# [Exercise directions]
Skipping all pictures, set down the lines of the listing from the first through the one with "SC.view_settings.exposure = 0.06".

##### Data extract

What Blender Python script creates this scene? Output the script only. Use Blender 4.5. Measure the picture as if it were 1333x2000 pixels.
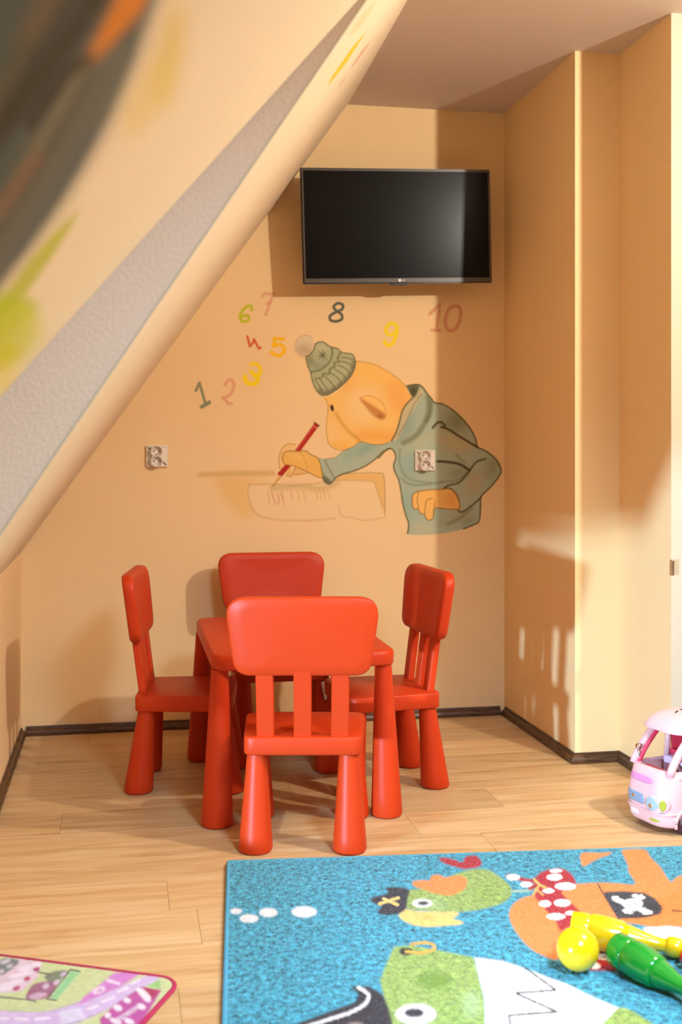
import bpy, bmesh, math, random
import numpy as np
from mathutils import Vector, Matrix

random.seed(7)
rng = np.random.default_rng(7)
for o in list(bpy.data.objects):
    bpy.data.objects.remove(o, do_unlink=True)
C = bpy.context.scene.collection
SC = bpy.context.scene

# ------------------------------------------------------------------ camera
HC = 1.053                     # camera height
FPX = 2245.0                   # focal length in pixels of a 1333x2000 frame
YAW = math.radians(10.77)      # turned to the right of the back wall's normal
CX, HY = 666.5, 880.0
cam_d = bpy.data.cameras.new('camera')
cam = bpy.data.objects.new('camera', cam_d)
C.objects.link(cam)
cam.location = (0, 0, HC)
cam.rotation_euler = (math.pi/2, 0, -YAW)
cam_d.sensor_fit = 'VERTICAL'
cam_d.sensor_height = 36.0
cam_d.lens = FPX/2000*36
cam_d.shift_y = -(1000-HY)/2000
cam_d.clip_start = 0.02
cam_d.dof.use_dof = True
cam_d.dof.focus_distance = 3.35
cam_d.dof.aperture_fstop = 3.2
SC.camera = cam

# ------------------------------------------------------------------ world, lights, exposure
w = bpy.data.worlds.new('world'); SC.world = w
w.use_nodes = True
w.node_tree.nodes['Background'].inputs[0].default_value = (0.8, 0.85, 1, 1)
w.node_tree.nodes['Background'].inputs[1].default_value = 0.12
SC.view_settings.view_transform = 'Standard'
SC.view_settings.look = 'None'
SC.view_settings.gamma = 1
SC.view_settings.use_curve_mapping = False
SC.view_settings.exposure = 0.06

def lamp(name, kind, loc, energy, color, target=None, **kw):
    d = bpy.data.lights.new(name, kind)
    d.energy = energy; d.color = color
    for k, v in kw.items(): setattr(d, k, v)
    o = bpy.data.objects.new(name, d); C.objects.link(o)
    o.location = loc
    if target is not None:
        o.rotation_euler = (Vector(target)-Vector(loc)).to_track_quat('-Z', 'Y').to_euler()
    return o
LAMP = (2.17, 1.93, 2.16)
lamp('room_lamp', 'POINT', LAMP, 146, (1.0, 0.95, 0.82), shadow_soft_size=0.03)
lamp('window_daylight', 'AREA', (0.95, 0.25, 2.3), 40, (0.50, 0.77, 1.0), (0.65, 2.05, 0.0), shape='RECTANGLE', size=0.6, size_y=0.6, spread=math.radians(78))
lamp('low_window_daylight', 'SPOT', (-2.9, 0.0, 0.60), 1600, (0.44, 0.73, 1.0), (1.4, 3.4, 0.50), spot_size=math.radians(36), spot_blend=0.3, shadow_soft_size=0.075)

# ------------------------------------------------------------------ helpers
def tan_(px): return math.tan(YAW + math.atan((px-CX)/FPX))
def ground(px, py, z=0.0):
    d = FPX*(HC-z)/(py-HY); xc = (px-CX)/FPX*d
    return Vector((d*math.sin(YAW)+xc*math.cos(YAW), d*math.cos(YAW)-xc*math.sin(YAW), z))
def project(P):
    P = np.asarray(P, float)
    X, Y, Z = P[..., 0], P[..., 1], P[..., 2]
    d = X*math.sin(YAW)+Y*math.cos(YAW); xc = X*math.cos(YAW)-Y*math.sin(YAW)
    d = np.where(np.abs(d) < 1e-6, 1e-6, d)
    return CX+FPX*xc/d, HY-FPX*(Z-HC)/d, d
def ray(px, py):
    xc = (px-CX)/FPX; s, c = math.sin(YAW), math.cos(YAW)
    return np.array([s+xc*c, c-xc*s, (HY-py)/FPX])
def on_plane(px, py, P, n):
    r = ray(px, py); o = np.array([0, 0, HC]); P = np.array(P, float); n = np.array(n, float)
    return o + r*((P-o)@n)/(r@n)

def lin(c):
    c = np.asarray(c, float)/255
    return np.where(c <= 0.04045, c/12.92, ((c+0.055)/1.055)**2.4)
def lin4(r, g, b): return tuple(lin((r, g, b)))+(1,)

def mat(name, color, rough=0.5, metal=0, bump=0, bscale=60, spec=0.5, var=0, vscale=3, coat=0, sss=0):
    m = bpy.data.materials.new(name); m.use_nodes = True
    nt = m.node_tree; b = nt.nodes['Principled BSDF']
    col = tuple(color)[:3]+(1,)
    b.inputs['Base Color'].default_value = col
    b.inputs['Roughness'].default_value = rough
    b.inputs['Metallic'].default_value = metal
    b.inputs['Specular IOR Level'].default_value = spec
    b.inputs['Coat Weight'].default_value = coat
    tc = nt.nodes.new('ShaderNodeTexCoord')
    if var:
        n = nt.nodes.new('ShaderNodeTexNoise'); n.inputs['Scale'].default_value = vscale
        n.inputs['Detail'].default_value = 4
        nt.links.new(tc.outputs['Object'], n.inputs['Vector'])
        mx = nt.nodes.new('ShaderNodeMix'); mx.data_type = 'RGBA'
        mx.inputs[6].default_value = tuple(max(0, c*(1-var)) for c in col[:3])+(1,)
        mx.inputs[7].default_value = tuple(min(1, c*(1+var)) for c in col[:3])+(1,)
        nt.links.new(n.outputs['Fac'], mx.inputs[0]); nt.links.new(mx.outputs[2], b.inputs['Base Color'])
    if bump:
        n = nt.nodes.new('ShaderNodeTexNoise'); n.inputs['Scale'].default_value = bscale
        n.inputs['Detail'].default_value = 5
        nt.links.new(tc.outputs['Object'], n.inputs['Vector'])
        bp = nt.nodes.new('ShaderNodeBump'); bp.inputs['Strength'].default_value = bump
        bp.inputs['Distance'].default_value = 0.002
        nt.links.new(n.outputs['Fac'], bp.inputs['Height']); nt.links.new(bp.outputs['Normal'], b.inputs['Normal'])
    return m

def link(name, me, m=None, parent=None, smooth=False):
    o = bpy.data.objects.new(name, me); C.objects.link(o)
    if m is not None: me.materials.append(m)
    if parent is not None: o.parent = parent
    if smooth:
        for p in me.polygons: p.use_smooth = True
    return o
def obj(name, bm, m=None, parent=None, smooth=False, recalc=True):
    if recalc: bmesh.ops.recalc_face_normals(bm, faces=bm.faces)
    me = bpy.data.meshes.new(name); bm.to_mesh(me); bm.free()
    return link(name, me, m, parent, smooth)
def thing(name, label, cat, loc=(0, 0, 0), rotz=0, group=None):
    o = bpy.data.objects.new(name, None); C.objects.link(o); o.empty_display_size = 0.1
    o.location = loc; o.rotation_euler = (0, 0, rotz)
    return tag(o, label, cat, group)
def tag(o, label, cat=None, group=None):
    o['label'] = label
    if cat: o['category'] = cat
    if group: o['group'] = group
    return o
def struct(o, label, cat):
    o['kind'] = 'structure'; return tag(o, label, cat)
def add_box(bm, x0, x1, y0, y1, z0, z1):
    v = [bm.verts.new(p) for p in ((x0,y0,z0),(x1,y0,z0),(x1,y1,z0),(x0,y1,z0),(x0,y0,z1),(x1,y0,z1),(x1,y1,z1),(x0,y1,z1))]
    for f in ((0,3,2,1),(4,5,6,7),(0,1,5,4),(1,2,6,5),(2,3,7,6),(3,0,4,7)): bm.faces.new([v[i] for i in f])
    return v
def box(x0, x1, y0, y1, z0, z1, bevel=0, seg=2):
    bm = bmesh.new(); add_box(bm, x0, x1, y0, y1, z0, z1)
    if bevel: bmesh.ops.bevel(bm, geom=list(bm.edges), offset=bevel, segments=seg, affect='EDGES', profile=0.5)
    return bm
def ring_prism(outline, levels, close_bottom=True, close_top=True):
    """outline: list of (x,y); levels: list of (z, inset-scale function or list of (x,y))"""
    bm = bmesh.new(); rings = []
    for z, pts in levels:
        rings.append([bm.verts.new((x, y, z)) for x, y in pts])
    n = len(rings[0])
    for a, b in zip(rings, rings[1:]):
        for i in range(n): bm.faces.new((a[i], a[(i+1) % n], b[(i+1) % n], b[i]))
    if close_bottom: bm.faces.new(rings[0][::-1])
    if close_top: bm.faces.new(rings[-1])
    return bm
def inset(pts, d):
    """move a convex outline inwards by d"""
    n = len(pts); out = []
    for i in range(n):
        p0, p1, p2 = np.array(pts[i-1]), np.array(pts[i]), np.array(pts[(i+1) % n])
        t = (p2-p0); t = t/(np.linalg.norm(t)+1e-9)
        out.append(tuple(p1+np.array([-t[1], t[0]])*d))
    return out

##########

# [Reply]
What Blender Python script creates this scene? Output the script only. Use Blender 4.5. Measure the picture as if it were 1333x2000 pixels.
import bpy, bmesh, math, random
import numpy as np
from mathutils import Vector, Matrix

random.seed(7)
rng = np.random.default_rng(7)
for o in list(bpy.data.objects):
    bpy.data.objects.remove(o, do_unlink=True)
C = bpy.context.scene.collection
SC = bpy.context.scene

# ------------------------------------------------------------------ camera
HC = 1.053                     # camera height
FPX = 2245.0                   # focal length in pixels of a 1333x2000 frame
YAW = math.radians(10.77)      # turned to the right of the back wall's normal
CX, HY = 666.5, 880.0
cam_d = bpy.data.cameras.new('camera')
cam = bpy.data.objects.new('camera', cam_d)
C.objects.link(cam)
cam.location = (0, 0, HC)
cam.rotation_euler = (math.pi/2, 0, -YAW)
cam_d.sensor_fit = 'VERTICAL'
cam_d.sensor_height = 36.0
cam_d.lens = FPX/2000*36
cam_d.shift_y = -(1000-HY)/2000
cam_d.clip_start = 0.02
cam_d.dof.use_dof = True
cam_d.dof.focus_distance = 3.35
cam_d.dof.aperture_fstop = 3.2
SC.camera = cam

# ------------------------------------------------------------------ world, lights, exposure
w = bpy.data.worlds.new('world'); SC.world = w
w.use_nodes = True
w.node_tree.nodes['Background'].inputs[0].default_value = (0.8, 0.85, 1, 1)
w.node_tree.nodes['Background'].inputs[1].default_value = 0.12
SC.view_settings.view_transform = 'Standard'
SC.view_settings.look = 'None'
SC.view_settings.gamma = 1
SC.view_settings.use_curve_mapping = False
SC.view_settings.exposure = 0.06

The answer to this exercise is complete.